On 09/09/2016 10:49 AM, Segher Boessenkool wrote:
On Fri, Sep 09, 2016 at 09:59:03AM -0600, Jeff Law wrote:
On 09/09/2016 09:17 AM, Segher Boessenkool wrote:
On Thu, Sep 08, 2016 at 10:41:37AM -0600, Jeff Law wrote:
So can you expand on the malloc example a bit -- I'm pretty sure I
understand what you're trying to do, but a concrete example may help
Bernd and be useful for archival purposes.

Sure, but it's big (which is the problem :-) )
Yea :(  But it's likely a very compelling example of real world code.
It's almost certainly too big to turn into a testcase of any kind, but
just some before/after annotated code would be helpful.

I'll work on it, but it won't be before tonight, probably quite a bit
later.  Seeing the difference in generated machine code is probably
most useful?  Better than RTL ;-)
Yea, machine code is probably most useful.


Ideally we'd have some smaller testcases we could put in the testsuite
to ensure that the feature works over-time in the way intended would be
helpful as well.

I might be able to make some really tiny testcases that will not need
updates all of the time.  We'll see.
Understood, particularly on the maintenance burden for these kind of tests.
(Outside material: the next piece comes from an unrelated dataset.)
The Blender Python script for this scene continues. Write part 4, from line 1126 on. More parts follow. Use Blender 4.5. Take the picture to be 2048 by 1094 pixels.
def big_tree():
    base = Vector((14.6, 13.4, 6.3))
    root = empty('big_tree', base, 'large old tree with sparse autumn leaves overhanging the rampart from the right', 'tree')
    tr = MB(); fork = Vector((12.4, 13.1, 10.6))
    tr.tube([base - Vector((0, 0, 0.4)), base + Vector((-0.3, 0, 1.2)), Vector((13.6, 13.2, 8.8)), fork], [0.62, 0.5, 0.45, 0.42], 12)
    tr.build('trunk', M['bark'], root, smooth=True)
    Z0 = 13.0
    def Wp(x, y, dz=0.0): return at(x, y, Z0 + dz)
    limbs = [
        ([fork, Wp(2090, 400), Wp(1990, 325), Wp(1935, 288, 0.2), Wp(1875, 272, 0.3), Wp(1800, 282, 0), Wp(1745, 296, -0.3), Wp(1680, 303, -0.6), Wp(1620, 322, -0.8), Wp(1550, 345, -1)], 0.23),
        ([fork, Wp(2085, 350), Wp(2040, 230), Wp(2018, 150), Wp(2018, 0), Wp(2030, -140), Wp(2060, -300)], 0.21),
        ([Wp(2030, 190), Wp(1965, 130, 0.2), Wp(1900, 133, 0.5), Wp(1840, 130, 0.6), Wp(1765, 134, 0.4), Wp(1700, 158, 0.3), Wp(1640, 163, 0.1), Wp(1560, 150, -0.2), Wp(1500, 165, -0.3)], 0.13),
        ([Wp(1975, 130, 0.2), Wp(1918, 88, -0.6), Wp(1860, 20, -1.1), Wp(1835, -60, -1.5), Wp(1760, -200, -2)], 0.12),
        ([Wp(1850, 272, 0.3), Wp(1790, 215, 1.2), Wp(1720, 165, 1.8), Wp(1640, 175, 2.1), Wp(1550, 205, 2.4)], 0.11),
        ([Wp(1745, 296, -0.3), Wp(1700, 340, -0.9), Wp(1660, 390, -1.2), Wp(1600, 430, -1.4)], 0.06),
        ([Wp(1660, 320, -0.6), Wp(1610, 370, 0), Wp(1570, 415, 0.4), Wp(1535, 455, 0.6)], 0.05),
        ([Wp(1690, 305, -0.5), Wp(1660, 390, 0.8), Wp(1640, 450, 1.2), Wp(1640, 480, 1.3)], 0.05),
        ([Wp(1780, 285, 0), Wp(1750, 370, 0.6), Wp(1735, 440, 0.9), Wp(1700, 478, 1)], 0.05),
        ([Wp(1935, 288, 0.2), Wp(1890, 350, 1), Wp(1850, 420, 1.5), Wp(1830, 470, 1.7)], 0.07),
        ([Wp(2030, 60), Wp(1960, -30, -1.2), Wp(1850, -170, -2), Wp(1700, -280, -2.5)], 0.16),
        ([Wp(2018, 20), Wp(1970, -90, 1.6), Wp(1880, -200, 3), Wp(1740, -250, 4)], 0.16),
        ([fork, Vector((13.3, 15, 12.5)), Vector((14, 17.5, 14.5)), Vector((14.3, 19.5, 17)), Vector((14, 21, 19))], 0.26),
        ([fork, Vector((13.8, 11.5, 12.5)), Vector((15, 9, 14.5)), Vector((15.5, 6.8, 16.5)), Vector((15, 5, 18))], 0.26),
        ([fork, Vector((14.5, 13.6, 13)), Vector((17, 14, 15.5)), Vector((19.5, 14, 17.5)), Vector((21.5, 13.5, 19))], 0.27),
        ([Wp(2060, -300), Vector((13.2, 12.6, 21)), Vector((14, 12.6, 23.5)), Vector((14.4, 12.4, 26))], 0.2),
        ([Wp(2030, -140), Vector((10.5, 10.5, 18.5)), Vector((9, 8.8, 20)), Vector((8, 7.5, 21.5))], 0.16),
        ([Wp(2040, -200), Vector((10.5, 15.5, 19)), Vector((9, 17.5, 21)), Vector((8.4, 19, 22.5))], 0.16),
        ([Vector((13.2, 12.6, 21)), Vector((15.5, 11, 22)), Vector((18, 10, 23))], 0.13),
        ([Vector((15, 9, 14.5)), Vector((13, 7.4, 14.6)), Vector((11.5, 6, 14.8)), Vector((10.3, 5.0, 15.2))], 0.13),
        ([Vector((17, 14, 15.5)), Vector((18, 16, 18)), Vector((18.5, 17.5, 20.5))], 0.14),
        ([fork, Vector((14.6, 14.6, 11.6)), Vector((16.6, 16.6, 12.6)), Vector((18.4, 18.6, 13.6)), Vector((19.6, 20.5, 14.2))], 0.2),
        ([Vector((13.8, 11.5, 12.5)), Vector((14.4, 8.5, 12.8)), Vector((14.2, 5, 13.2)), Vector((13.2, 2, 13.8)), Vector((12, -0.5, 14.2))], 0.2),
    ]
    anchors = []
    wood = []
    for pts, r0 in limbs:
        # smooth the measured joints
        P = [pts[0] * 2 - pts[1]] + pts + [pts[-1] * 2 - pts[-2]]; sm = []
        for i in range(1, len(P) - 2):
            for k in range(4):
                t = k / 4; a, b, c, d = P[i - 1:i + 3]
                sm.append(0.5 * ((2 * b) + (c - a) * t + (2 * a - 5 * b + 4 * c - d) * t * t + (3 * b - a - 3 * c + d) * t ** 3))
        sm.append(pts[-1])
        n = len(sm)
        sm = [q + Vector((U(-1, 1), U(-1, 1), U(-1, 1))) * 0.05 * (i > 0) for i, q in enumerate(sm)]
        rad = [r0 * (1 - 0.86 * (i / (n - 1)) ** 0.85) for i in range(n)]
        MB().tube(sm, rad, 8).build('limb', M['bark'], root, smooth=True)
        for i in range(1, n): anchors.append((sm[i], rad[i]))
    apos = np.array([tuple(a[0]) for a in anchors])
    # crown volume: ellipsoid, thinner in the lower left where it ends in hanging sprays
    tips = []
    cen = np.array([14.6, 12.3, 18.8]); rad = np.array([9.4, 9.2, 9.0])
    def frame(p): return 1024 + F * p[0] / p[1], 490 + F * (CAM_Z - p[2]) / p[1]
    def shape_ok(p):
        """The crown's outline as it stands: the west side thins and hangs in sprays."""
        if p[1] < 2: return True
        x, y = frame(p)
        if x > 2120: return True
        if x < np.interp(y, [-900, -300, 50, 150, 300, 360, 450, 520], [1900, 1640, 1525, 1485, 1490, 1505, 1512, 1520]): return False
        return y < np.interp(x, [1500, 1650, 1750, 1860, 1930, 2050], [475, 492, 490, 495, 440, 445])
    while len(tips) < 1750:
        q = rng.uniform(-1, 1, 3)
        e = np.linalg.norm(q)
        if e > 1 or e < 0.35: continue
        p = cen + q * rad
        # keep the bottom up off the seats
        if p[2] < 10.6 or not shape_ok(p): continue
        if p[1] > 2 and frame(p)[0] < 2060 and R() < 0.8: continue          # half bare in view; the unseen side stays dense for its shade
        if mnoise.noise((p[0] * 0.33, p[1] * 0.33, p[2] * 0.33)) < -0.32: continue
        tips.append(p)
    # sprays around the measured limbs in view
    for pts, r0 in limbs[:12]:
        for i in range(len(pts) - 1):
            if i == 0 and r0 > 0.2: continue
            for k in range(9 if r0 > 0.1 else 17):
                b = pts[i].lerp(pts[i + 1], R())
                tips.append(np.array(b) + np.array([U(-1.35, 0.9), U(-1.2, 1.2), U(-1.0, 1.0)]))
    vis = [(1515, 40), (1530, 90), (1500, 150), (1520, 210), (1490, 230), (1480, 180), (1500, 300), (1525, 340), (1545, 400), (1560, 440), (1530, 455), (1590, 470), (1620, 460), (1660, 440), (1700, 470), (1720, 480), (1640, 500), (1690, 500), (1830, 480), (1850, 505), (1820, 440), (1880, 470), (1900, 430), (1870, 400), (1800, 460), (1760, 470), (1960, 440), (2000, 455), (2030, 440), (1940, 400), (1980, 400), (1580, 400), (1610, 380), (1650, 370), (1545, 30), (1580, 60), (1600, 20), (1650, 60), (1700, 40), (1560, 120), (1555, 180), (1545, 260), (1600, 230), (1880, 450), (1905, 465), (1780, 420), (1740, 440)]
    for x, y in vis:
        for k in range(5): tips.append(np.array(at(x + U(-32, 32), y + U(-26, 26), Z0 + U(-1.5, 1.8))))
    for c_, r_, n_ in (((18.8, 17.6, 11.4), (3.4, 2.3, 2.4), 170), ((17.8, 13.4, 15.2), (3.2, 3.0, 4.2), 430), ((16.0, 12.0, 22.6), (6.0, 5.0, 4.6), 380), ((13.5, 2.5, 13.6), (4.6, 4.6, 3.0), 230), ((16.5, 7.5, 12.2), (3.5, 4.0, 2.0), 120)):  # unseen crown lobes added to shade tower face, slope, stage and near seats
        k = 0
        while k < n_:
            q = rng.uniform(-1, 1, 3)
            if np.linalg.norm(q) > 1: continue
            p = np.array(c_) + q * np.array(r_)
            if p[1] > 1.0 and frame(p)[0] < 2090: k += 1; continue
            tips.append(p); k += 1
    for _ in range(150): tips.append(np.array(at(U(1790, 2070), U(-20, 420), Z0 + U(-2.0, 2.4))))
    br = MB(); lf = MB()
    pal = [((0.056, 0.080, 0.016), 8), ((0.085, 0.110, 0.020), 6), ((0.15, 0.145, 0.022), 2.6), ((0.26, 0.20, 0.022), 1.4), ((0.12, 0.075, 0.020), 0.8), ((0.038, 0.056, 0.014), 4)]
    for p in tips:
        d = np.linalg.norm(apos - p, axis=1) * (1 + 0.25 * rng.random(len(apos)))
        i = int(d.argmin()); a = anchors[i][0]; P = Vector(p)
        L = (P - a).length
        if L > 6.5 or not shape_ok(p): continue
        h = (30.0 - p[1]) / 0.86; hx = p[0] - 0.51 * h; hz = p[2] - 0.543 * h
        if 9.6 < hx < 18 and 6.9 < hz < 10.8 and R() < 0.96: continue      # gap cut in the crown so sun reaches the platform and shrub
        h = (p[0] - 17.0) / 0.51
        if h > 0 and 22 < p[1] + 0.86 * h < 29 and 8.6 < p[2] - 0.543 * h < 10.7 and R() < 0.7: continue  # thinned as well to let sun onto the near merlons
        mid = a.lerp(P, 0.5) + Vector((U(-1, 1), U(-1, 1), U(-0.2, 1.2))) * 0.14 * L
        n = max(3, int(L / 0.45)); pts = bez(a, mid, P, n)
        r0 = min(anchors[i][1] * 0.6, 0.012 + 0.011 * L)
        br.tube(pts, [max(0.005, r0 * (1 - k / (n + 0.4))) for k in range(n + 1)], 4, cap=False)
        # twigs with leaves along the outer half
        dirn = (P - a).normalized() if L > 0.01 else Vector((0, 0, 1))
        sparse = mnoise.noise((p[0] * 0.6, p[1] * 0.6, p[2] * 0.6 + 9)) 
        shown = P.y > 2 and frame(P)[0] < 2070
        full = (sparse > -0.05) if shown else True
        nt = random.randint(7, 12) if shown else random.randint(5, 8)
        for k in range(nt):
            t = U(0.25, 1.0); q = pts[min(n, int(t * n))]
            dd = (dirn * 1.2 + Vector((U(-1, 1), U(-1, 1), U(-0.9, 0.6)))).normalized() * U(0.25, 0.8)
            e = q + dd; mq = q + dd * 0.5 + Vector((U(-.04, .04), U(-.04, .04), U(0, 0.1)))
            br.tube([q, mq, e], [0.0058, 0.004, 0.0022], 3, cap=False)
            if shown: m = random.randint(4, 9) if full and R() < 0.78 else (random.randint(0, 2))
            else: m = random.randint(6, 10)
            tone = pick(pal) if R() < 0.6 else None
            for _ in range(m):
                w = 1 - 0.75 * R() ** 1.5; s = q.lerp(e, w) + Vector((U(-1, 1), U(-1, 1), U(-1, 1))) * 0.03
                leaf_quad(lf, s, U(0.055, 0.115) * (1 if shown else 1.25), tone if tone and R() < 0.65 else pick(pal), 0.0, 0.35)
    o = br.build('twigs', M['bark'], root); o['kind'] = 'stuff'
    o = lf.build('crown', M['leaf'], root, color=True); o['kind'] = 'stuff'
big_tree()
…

The alternate approach might be to pick up Bernd's work and see if we can use that test the various components.


But that is not because it is good to have only one!  GCC expects there
to be only one, instead.  Some ports might even use prologues that cannot
be duplicated at all.
Agreed on all points.


And in separate shrink-wrapping world, we're leaving that model behind
and I think that's one of the big things I'm struggling with -- we may
execute a prologue component more than once if I've read everything
correctly.

Yes, and that is perhaps radically new in the GCC world, but not anywhere
else.
And just to be clear I think I'm mostly looking for why multiple execution of a particular component is useful. My first thought in that case is that we've got a redundancy and that the redundancy should be identified and eliminated :-)

I've got a few not-well-formed ideas in my head about when that might happen and why we might not want to squash out the redundancy. But it'd be a hell of a step forward to see that case in action.